Goal => Please write out the complete listing that follows, exactly as it reads.

======== Data section ========

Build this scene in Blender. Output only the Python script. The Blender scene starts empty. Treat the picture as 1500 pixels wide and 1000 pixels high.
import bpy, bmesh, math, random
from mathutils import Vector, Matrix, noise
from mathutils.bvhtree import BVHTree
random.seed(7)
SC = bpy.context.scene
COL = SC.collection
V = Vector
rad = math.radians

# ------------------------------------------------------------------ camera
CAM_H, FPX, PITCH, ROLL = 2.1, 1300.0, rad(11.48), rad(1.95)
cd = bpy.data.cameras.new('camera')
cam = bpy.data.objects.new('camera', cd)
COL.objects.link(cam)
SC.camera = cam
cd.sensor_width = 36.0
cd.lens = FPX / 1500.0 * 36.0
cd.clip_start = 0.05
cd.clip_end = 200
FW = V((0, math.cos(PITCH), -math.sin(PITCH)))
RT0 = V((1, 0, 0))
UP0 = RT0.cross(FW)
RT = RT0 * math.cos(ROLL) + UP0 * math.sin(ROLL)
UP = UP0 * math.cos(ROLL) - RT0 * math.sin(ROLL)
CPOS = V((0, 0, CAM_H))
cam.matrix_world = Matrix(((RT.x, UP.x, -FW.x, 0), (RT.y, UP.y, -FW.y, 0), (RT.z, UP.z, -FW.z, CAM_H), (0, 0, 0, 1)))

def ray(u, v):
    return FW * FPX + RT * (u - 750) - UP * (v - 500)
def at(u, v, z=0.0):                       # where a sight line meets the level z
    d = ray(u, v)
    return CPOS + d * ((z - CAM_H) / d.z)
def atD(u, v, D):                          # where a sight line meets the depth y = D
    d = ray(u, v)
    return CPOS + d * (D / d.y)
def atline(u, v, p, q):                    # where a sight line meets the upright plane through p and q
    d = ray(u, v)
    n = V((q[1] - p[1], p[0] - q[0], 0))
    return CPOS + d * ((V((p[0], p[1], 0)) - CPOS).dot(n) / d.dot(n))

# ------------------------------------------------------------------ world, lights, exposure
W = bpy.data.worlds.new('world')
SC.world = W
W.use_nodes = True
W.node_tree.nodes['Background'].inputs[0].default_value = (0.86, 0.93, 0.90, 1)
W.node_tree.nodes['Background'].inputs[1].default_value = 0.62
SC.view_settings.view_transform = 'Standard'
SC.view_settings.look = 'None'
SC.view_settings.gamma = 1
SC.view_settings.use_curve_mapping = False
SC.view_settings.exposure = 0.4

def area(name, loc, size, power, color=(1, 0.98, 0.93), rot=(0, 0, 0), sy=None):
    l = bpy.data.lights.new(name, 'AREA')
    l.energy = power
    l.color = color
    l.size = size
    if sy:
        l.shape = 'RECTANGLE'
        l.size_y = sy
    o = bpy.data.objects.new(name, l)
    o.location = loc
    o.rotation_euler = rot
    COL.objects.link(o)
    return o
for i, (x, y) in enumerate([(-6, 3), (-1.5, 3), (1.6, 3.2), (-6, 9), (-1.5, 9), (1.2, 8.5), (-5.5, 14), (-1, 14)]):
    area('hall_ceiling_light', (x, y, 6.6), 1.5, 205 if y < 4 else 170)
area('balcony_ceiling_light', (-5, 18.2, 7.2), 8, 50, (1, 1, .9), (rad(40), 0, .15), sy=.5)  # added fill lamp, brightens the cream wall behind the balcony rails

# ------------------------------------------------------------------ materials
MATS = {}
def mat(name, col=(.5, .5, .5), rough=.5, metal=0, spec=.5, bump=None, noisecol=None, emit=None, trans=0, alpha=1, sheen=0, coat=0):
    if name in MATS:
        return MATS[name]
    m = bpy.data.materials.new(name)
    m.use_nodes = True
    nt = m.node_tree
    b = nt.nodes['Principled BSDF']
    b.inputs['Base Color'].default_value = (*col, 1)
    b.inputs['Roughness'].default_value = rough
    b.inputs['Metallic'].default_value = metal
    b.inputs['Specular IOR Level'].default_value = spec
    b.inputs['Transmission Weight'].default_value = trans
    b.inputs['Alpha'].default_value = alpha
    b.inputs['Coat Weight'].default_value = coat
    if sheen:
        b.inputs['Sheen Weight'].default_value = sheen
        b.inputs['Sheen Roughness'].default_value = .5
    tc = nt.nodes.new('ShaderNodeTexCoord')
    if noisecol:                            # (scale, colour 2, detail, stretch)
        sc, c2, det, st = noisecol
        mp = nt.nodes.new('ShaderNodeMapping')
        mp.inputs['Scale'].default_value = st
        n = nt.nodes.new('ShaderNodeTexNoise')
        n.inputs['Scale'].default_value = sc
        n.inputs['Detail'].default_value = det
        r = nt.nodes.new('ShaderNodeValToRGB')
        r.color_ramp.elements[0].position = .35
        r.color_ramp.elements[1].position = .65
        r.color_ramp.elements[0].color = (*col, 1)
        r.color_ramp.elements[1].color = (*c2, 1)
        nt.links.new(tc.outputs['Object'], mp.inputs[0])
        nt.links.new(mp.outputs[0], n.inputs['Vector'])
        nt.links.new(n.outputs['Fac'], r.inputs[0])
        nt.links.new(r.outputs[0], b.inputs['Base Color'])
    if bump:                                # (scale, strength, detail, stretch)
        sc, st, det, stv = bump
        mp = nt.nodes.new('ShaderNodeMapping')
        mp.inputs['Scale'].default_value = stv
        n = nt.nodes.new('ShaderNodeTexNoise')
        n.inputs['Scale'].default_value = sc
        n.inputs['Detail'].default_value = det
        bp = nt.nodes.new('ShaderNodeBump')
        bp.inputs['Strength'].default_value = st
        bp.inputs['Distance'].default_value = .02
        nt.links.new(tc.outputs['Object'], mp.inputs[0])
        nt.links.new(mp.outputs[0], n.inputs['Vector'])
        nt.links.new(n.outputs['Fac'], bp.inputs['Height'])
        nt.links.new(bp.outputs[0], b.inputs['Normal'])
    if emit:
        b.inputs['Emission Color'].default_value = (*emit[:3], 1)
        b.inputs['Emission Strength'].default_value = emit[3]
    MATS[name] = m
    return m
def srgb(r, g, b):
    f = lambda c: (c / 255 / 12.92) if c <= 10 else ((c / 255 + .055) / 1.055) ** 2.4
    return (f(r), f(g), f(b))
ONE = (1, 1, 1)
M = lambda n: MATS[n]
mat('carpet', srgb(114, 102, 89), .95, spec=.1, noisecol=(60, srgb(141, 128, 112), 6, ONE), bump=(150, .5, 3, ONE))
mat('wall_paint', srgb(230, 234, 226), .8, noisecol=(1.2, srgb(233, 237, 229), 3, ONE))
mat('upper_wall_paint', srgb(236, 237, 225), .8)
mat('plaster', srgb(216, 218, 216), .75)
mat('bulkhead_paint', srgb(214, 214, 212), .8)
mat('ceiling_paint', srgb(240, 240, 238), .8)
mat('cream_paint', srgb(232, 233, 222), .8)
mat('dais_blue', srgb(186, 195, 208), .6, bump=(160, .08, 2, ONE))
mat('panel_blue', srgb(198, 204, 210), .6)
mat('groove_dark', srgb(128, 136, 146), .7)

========

Result =>
Build this scene in Blender. Output only the Python script. The Blender scene starts empty. Treat the picture as 1500 pixels wide and 1000 pixels high.
import bpy, bmesh, math, random
from mathutils import Vector, Matrix, noise
from mathutils.bvhtree import BVHTree
random.seed(7)
SC = bpy.context.scene
COL = SC.collection
V = Vector
rad = math.radians

# ------------------------------------------------------------------ camera
CAM_H, FPX, PITCH, ROLL = 2.1, 1300.0, rad(11.48), rad(1.95)
cd = bpy.data.cameras.new('camera')
cam = bpy.data.objects.new('camera', cd)
COL.objects.link(cam)
SC.camera = cam
cd.sensor_width = 36.0
cd.lens = FPX / 1500.0 * 36.0
cd.clip_start = 0.05
cd.clip_end = 200
FW = V((0, math.cos(PITCH), -math.sin(PITCH)))
RT0 = V((1, 0, 0))
UP0 = RT0.cross(FW)
RT = RT0 * math.cos(ROLL) + UP0 * math.sin(ROLL)
UP = UP0 * math.cos(ROLL) - RT0 * math.sin(ROLL)
CPOS = V((0, 0, CAM_H))
cam.matrix_world = Matrix(((RT.x, UP.x, -FW.x, 0), (RT.y, UP.y, -FW.y, 0), (RT.z, UP.z, -FW.z, CAM_H), (0, 0, 0, 1)))

def ray(u, v):
    return FW * FPX + RT * (u - 750) - UP * (v - 500)
def at(u, v, z=0.0):                       # where a sight line meets the level z
    d = ray(u, v)
    return CPOS + d * ((z - CAM_H) / d.z)
def atD(u, v, D):                          # where a sight line meets the depth y = D
    d = ray(u, v)
    return CPOS + d * (D / d.y)
def atline(u, v, p, q):                    # where a sight line meets the upright plane through p and q
    d = ray(u, v)
    n = V((q[1] - p[1], p[0] - q[0], 0))
    return CPOS + d * ((V((p[0], p[1], 0)) - CPOS).dot(n) / d.dot(n))

# ------------------------------------------------------------------ world, lights, exposure
W = bpy.data.worlds.new('world')
SC.world = W
W.use_nodes = True
W.node_tree.nodes['Background'].inputs[0].default_value = (0.86, 0.93, 0.90, 1)
W.node_tree.nodes['Background'].inputs[1].default_value = 0.62
SC.view_settings.view_transform = 'Standard'
SC.view_settings.look = 'None'
SC.view_settings.gamma = 1
SC.view_settings.use_curve_mapping = False
SC.view_settings.exposure = 0.4

def area(name, loc, size, power, color=(1, 0.98, 0.93), rot=(0, 0, 0), sy=None):
    l = bpy.data.lights.new(name, 'AREA')
    l.energy = power
    l.color = color
    l.size = size
    if sy:
        l.shape = 'RECTANGLE'
        l.size_y = sy
    o = bpy.data.objects.new(name, l)
    o.location = loc
    o.rotation_euler = rot
    COL.objects.link(o)
    return o
for i, (x, y) in enumerate([(-6, 3), (-1.5, 3), (1.6, 3.2), (-6, 9), (-1.5, 9), (1.2, 8.5), (-5.5, 14), (-1, 14)]):
    area('hall_ceiling_light', (x, y, 6.6), 1.5, 205 if y < 4 else 170)
area('balcony_ceiling_light', (-5, 18.2, 7.2), 8, 50, (1, 1, .9), (rad(40), 0, .15), sy=.5)  # added fill lamp, brightens the cream wall behind the balcony rails

# ------------------------------------------------------------------ materials
MATS = {}
def mat(name, col=(.5, .5, .5), rough=.5, metal=0, spec=.5, bump=None, noisecol=None, emit=None, trans=0, alpha=1, sheen=0, coat=0):
    if name in MATS:
        return MATS[name]
    m = bpy.data.materials.new(name)
    m.use_nodes = True
    nt = m.node_tree
    b = nt.nodes['Principled BSDF']
    b.inputs['Base Color'].default_value = (*col, 1)
    b.inputs['Roughness'].default_value = rough
    b.inputs['Metallic'].default_value = metal
    b.inputs['Specular IOR Level'].default_value = spec
    b.inputs['Transmission Weight'].default_value = trans
    b.inputs['Alpha'].default_value = alpha
    b.inputs['Coat Weight'].default_value = coat
    if sheen:
        b.inputs['Sheen Weight'].default_value = sheen
        b.inputs['Sheen Roughness'].default_value = .5
    tc = nt.nodes.new('ShaderNodeTexCoord')
    if noisecol:                            # (scale, colour 2, detail, stretch)
        sc, c2, det, st = noisecol
        mp = nt.nodes.new('ShaderNodeMapping')
        mp.inputs['Scale'].default_value = st
        n = nt.nodes.new('ShaderNodeTexNoise')
        n.inputs['Scale'].default_value = sc
        n.inputs['Detail'].default_value = det
        r = nt.nodes.new('ShaderNodeValToRGB')
        r.color_ramp.elements[0].position = .35
        r.color_ramp.elements[1].position = .65
        r.color_ramp.elements[0].color = (*col, 1)
        r.color_ramp.elements[1].color = (*c2, 1)
        nt.links.new(tc.outputs['Object'], mp.inputs[0])
        nt.links.new(mp.outputs[0], n.inputs['Vector'])
        nt.links.new(n.outputs['Fac'], r.inputs[0])
        nt.links.new(r.outputs[0], b.inputs['Base Color'])
    if bump:                                # (scale, strength, detail, stretch)
        sc, st, det, stv = bump
        mp = nt.nodes.new('ShaderNodeMapping')
        mp.inputs['Scale'].default_value = stv
        n = nt.nodes.new('ShaderNodeTexNoise')
        n.inputs['Scale'].default_value = sc
        n.inputs['Detail'].default_value = det
        bp = nt.nodes.new('ShaderNodeBump')
        bp.inputs['Strength'].default_value = st
        bp.inputs['Distance'].default_value = .02
        nt.links.new(tc.outputs['Object'], mp.inputs[0])
        nt.links.new(mp.outputs[0], n.inputs['Vector'])
        nt.links.new(n.outputs['Fac'], bp.inputs['Height'])
        nt.links.new(bp.outputs[0], b.inputs['Normal'])
    if emit:
        b.inputs['Emission Color'].default_value = (*emit[:3], 1)
        b.inputs['Emission Strength'].default_value = emit[3]
    MATS[name] = m
    return m
def srgb(r, g, b):
    f = lambda c: (c / 255 / 12.92) if c <= 10 else ((c / 255 + .055) / 1.055) ** 2.4
    return (f(r), f(g), f(b))
ONE = (1, 1, 1)
M = lambda n: MATS[n]
mat('carpet', srgb(114, 102, 89), .95, spec=.1, noisecol=(60, srgb(141, 128, 112), 6, ONE), bump=(150, .5, 3, ONE))
mat('wall_paint', srgb(230, 234, 226), .8, noisecol=(1.2, srgb(233, 237, 229), 3, ONE))
mat('upper_wall_paint', srgb(236, 237, 225), .8)
mat('plaster', srgb(216, 218, 216), .75)
mat('bulkhead_paint', srgb(214, 214, 212), .8)
mat('ceiling_paint', srgb(240, 240, 238), .8)
mat('cream_paint', srgb(232, 233, 222), .8)
mat('dais_blue', srgb(186, 195, 208), .6, bump=(160, .08, 2, ONE))
mat('panel_blue', srgb(198, 204, 210), .6)
mat('groove_dark', srgb(128, 136, 146), .7)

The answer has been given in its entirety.